FLAC compression levels 8 versus 12

Reply #18
Why not preprocess the files with LossyWAV first?

But remember to always use '-b 512' when the files are preprocessed because LossyWAV uses 512 sampleblocks.

Well, this is true at sample rates up to 48kHz, at 88kHz and 96kHz lossyWav uses 1024 block size, above that even 2048.
In theory, there is no difference between theory and practice. In practice there is.

Re: FLAC compression levels 8 versus 12

Reply #19
Is this still relevant? Is there any reason to not use flac compression level 12 at all?

Re: FLAC compression levels 8 versus 12

Reply #20
Is this still relevant? Is there any reason to not use flac compression level 12 at all?

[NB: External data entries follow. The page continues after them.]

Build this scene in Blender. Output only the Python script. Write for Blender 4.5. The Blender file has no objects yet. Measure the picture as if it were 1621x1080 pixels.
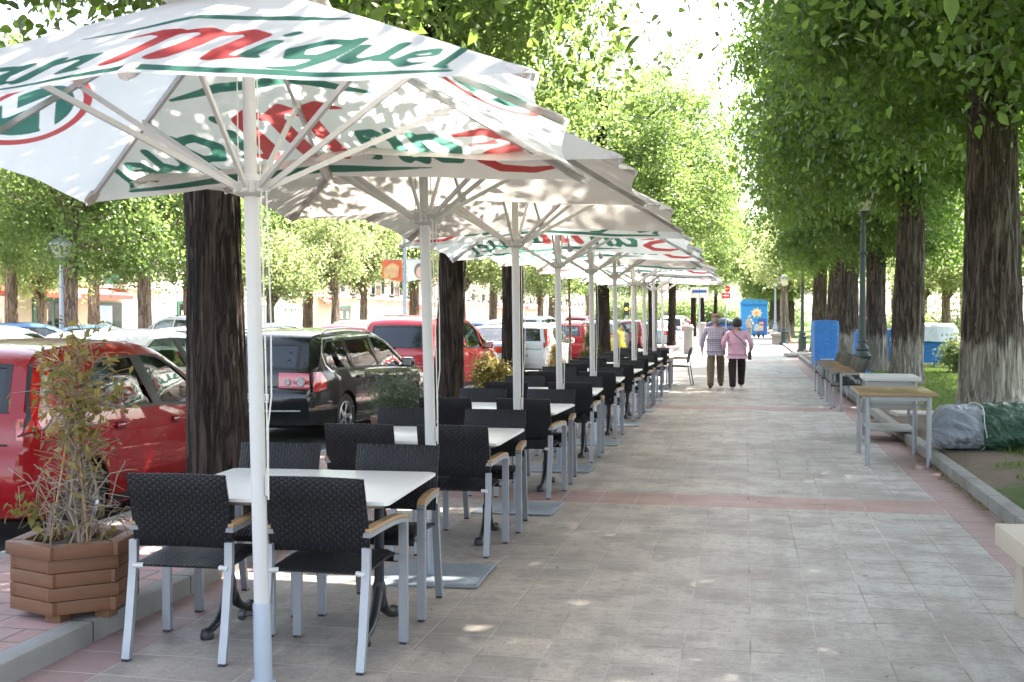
import bpy, bmesh, math, random
import numpy as np
from mathutils import Vector, Matrix, noise, geometry
R = math.radians
sc = bpy.context.scene
C = sc.collection
PI = math.pi

# ------------------------------------------------------------------ camera numbers
TH, PT, FPX, CAMZ = R(11.6), R(1.273), 1800.0, 1.6
def XY(px, d):
    """ground position seen at photo column px, at d metres in front of the camera"""
    x = (px - 1180) * 0.98 * d / FPX
    return x, (d + x * 0.2011) / 0.9796
def AT(X, d):
    return X, (d + X * 0.2011) / 0.9796

# ------------------------------------------------------------------ object helpers
def tag(o, label=None, cat=None, group=None, kind=None):
    if label: o['label'] = label
    if cat: o['category'] = cat
    if group: o['group'] = group
    if kind: o['kind'] = kind
    return o
def thing(name, label, cat, loc=(0, 0, 0), rz=0.0, group=None):
    o = bpy.data.objects.new(name, None); C.objects.link(o)
    o.empty_display_size = 0.1
    o.location = loc; o.rotation_euler = (0, 0, rz)
    return tag(o, label, cat, group)
def kids(o): return [c for c in bpy.data.objects if c.parent == o]
CH = {}
def link(name, me, parent=None, mat=None, loc=None):
    o = bpy.data.objects.new(name, me); C.objects.link(o)
    if mat is not None:
        for m in (mat if isinstance(mat, (list, tuple)) else [mat]): me.materials.append(m)
    if parent is not None:
        o.parent = parent; CH.setdefault(parent.name, []).append(o)
    if loc is not None: o.location = loc
    return o
def dup(o, loc, rz=None, label=None, group=None, scale=None):
    def rec(s, parent):
        c = s.copy(); C.objects.link(c)
        if parent is not None:
            c.parent = parent; CH.setdefault(parent.name, []).append(c)
        for k in CH.get(s.name, []): rec(k, c)
        return c
    r = rec(o, None)
    r.location = loc
    if rz is not None: r.rotation_euler = (0, 0, rz)
    if label: r['label'] = label
    if group: r['group'] = group
    if scale is not None: r.scale = scale if isinstance(scale, (tuple, list)) else (scale,) * 3
    return r

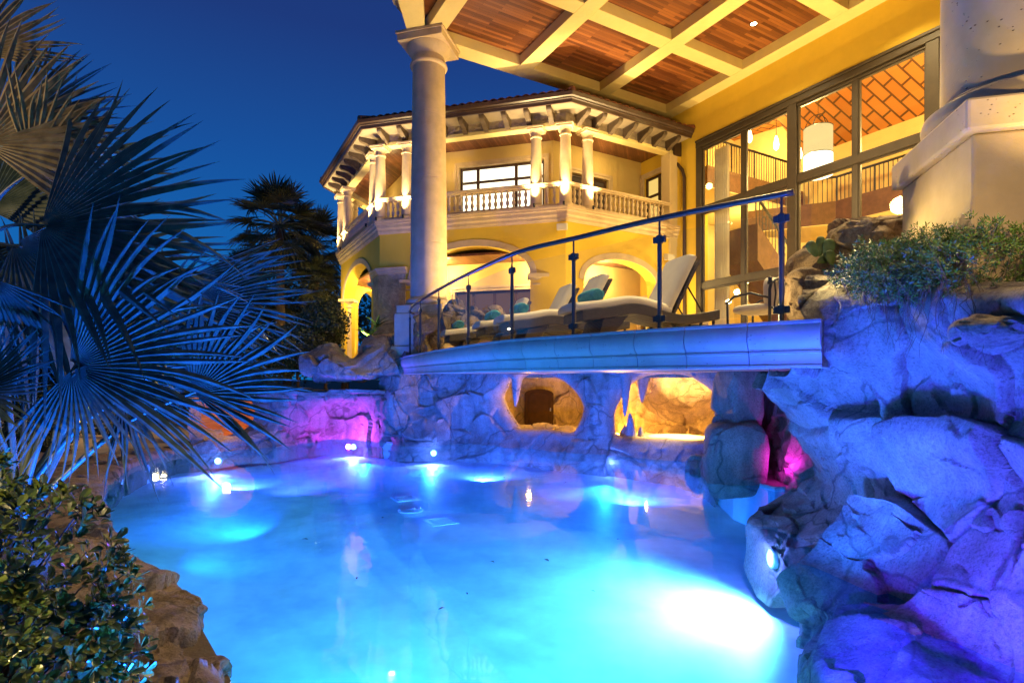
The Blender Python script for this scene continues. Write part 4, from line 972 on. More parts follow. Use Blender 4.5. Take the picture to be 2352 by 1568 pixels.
# rough stone corner pier with moulded cap at the second corner
for Cc, sx in ((C2, 1),):
    b = MB(); t0 = FAC[1][4]; t1 = FAC[2][4]; L1 = FAC[1][3]
    pl = [t0(L1-.92, .05, 0), t0(L1-.92, -.5, 0), t0(L1-.1, -.75, 0), t1(.55, -.5, 0), t1(.55, .05, 0), offs(LINE, .054, SIDE)[2]]
    pl2 = [(p[0], p[1]) for p in pl]
    b.prism(pl2, ZG, 4.92); b.build('corner_pier', M['rough_stone'], wing)
    b = MB(); b.sweep([t0(L1-.98, 0, 0), C2, t1(.62, 0, 0)], [(.06, 4.92), (.10, 4.95), (.10, 5.0), (.16, 5.05), (.16, 5.12), (.0, 5.12), (.0, 4.92)], SIDE); b.build('pier_cap', M['stone'], wing)
# balcony slab, moulding, ceilings, back walls
inner = offs(LINE, -1.65, SIDE)
def ring(m, z0, z1, e0, e1):
    A, B = offs(LINE, e0, SIDE), offs(LINE, e1, SIDE)
    m.prism([tuple(p) for p in A]+[tuple(p) for p in B[::-1]], z0, z1); return m
ring(MB(), ZSB+.02, ZBAL-.10, -2.5, -.02).build('balcony_floor', M['stone'], wing)
ring(MB(), 5.46, 5.53, -2.5, -TH+.01).build('arcade_ceiling', M['panel2'], wing)
ring(MB(), 9.30, 9.345, -2.5, -.23).build('balcony_ceiling', M['panel2'], wing)
b = MB(); b.sweep(LINE, [(-.3, 6.20), (.03, 6.20), (.05, 6.25), (.07, 6.26), (.07, 6.33), (.12, 6.38), (.12, 6.47), (.16, 6.5), (.16, 6.55), (.19, 6.56), (.19, 6.62), (-.3, 6.62)], SIDE); b.build('balcony_moulding', M['stone'], wing, auto=30)
# upper frieze (rough stone) and smooth architrave
ring(MB(), ZAR+.10, ZSO, -.22, -.0).build('frieze', M['rough_stone'], wing)
ring(MB(), ZAR, ZAR+.098, -.26, .03).build('architrave', M['beam'], wing)
# back walls: pieces around the openings
def wallholes(k, z0, z1, holes, line=inner, name='inner_wall', mat=M['stucco_in']):
    S = line[k]; E = line[k+1]; d = (E-S).normalized(); nr_ = Vector((d.y, -d.x))*SIDE; L = (E-S).length
    T = lambda s, n_, z: Vector((S.x+d.x*s+nr_.x*n_, S.y+d.y*s+nr_.y*n_, z))
    b = MB(); xs = 0
    for (h0, h1, hz0, hz1) in sorted(holes):
        b.box(xs, h0, -.25, 0, z0, z1, T); b.box(h0, h1, -.25, 0, z0, hz0, T); b.box(h0, h1, -.25, 0, hz1, z1, T); xs = h1
    b.box(xs, L, -.25, 0, z0, z1, T); b.build(name, mat, wing); return T, L
def hit_inner(k, px):
    S = inner[k]; d = (inner[k+1]-S).normalized(); return hit(S, d, px)[1]
def glow(name, c, s): return m_emit(name, c, s)
def window(T, h, glowm, nx, zsplit, trim=.16, name='window', depth=-.12, mull=.05):
    h0, h1, z0, z1 = h; b = MB()
    f = .075
    for q in ((h0, h0+f, z0, z1), (h1-f, h1, z0, z1), (h0+f+.001, h1-f-.001, z0, z0+f), (h0+f+.001, h1-f-.001, z1-f, z1)): b.box(q[0], q[1], depth-.04, depth+.05, q[2], q[3], T)
    for x in nx: b.box(x-mull, x+mull, depth-.03, depth+.04, z0+f, z1-f, T)
    for z in zsplit: b.box(h0+f, h1-f, depth-.028, depth+.038, z-mull*.8, z+mull*.8, T)
    o = b.build(name, M['darkwood'], wing)
    g = MB(); g.box(h0+f, h1-f, depth-.02, depth-.01, z0+f, z1-f, T); g.build('lit_pane', glowm, o)
    t = MB(); e = trim
    for q in ((h0-e, h0, z0, z1+e), (h1, h1+e, z0, z1+e), (h0+.001, h1-.001, z1, z1+e)): t.box(q[0], q[1], .002, .05, q[2], q[3], T); 
    for q in ((h0-e, h0-e*.55, z0, z1+e), (h1+e*.55, h1+e, z0, z1+e), (h0-e, h1+e, z1+e*.55, z1+e)): t.box(q[0], q[1], .051, .075, q[2], q[3], T)
    t.build('window_trim', M['stone'], o); return o
white_in = glow('bright_room', (1, .90, .62), 2.6)
warm_in = glow('warm_room', (1, .66, .17), .95)
dim_in = glow('dim_room', (1, .55, .2), .10)
dim_in2 = glow('dim_lobby', (.9, .40, .20), .2)
# upper windows
x0, x1 = hit_inner(1, 1219), hit_inner(1, 1056)
h = (x0-.45, x1, ZBAL, 8.72)
T1, L1 = wallholes(1, ZBAL-.1, 9.32, [h])
window(T1, h, white_in, [hit_inner(1, 1184), hit_inner(1, 1096)], [8.22])
h2 = (hit_inner(1, 1394) if hit_inner(1, 1394) > 0 else .0, hit_inner(1, 1310), 0, 0)
S0, D0, N0, L0, T0 = FAC[0]
Si = inner[0]; Li = (inner[1]-inner[0]).length
xd0, xd1 = hit_inner(0, 1396), hit_inner(0, 1312)
xs_ = sorted((xd0, xd1)); hA = (max(.3, xs_[0]), min(Li-.15, xs_[1]), ZBAL, 8.4)
T0i, _ = wallholes(0, ZBAL-.1, 9.32, [hA])
window(T0i, hA, dim_in, [(hA[0]+hA[1])/2], [7.9, 7.3])
T2i, L2i = wallholes(2, ZBAL-.1, 9.32, [])
# side wall of the balcony along the main house, with a glazed door
SW = J+FAC[0][2]*(-.02); Tside = lambda s, n_, z: Vector((J.x-FAC[0][2].x*s-FAC[0][1].x*(-.0)+FAC[0][1].x*n_, J.y-FAC[0][2].y*s+FAC[0][1].y*n_, z))
b = MB(); 
hb = (.22, 1.48, ZBAL, 8.65)
for q in ((-.05, hb[0], ZG, 9.32), (hb[1], 2.6, ZG, 9.32), (hb[0], hb[1], hb[3], 9.32), (hb[0], hb[1], 6.0, hb[2])): b.box(q[0], q[1], -.25, .0, q[2], q[3], Tside)
b.build('inner_wall', M['stucco'], wing)
window(Tside, hb, warm_in, [.85], [8.0])
# lower windows and doors
hx0, hx1 = hit_inner(1, 1226), hit_inner(1, 1046)
hl = (hx0, hx1, ZG, 4.55)
T1b, _ = wallholes(1, ZG, 6.0, [hl], name='lower_wall')
w_ = window(T1b, hl, dim_in2, [hx0+.62, hx1-.62, (hx0+hx1)/2], [3.75, 3.0])
T0b, _ = wallholes(0, ZG, 6.0, [], name='lower_wall')
wallholes(2, ZG, 6.0, [(1.0, 2.6, ZG, 4.3)], name='lower_wall')
b = MB(); hc_ = (.45, 1.5, ZG, 4.35)
b = MB()
for q in ((-.05, hc_[0], ZG, 5.98), (hc_[1], 2.6, ZG, 5.98), (hc_[0], hc_[1], hc_[3], 5.98)): b.box(q[0]-.0, q[1], .002, .03, q[2], q[3], Tside)
b.build('lower_wall', M['stucco'], wing)
window(lambda s, n_, z: Tside(s, n_+.13, z), hc_, warm_in, [.98], [3.7])
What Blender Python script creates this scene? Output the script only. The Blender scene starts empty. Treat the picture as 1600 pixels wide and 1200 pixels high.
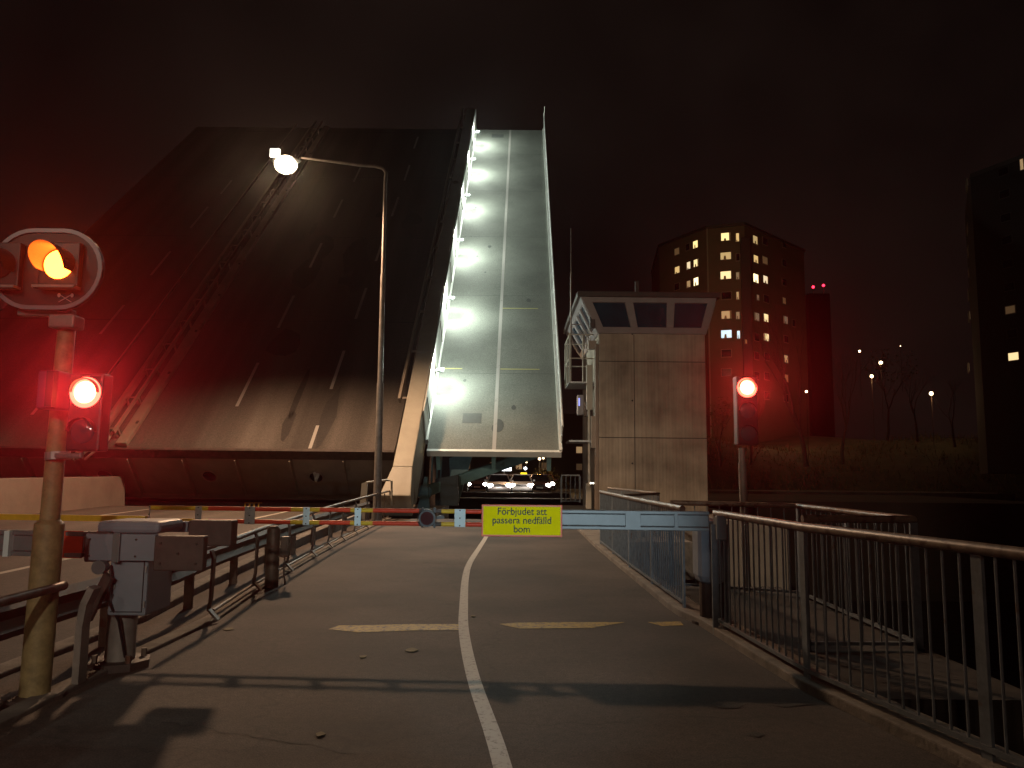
import bpy, bmesh, math, random
from mathutils import Vector, Matrix
random.seed(11)
S = bpy.context.scene
COL = S.collection
# ------------------------------------------------------------------ camera
F = 1202.0; PITCH = math.radians(6.6); ROLL = 0.010; H = 1.6
R3 = Matrix.Rotation(math.pi/2+PITCH, 3, 'X') @ Matrix.Rotation(ROLL, 3, 'Z')
EYE = Vector((0, 0, H))
cam = bpy.data.cameras.new('camera'); co = bpy.data.objects.new('camera', cam); COL.objects.link(co)
co.matrix_world = Matrix.Translation(EYE) @ R3.to_4x4()
cam.sensor_width = 36.0; cam.lens = 36.0*F/1600.0; cam.clip_end = 3000; cam.clip_start = .05
S.camera = co

def ray(px, py): return R3 @ Vector(((px-800)/F, (600-py)/F, -1.0))
def P(px, py, Y):            # point on the sight line of a measured pixel at the real distance Y
    r = ray(px, py); return EYE + r*(Y/r.y)
def G(px, py, z=0.0):
    r = ray(px, py); return EYE + r*((z-H)/r.z)
# ------------------------------------------------------------------ render, world, lamps
S.render.engine = 'CYCLES'
S.cycles.use_denoising = True
S.cycles.max_bounces = 5; S.cycles.volume_bounces = 0
S.cycles.sample_clamp_indirect = 4.0
S.view_settings.view_transform = 'Standard'; S.view_settings.look = 'None'
S.view_settings.exposure = 0.0; S.view_settings.gamma = 1.0
W = bpy.data.worlds.new('World'); S.world = W; W.use_nodes = True
nt = W.node_tree; nt.nodes.clear()
wo = nt.nodes.new('ShaderNodeOutputWorld'); bg = nt.nodes.new('ShaderNodeBackground')
tc = nt.nodes.new('ShaderNodeTexCoord'); nz = nt.nodes.new('ShaderNodeTexNoise'); cr = nt.nodes.new('ShaderNodeValToRGB')
nz.inputs['Scale'].default_value = 2.4; nz.inputs['Detail'].default_value = 5
cr.color_ramp.elements[0].position = .3; cr.color_ramp.elements[0].color = (.0020, .0009, .0008, 1)
cr.color_ramp.elements[1].position = .75; cr.color_ramp.elements[1].color = (.0100, .0058, .0045, 1)
nt.links.new(tc.outputs['Generated'], nz.inputs['Vector']); nt.links.new(nz.outputs['Fac'], cr.inputs['Fac'])
nt.links.new(cr.outputs['Color'], bg.inputs['Color']); bg.inputs['Strength'].default_value = 1.0
nt.links.new(bg.outputs[0], wo.inputs[0])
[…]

You mean in libavcodec?  Looking at the source code levels above 10 are not subset compatible, so yes it is still relevent. 

Re: FLAC compression levels 8 versus 12

Reply #21
Hi to everyone!

Sorry for asking about this here but I couldnt find anywhere else my answer:

How do you do to have FLAC option to transcode inside Handbrake or VidCoder? I do not have it in the options list. Only AAC, AC3, DTS, DTS-HD and MP3.

Thanks

Re: FLAC compression levels 8 versus 12

Reply #22
You should choose as output container MKV.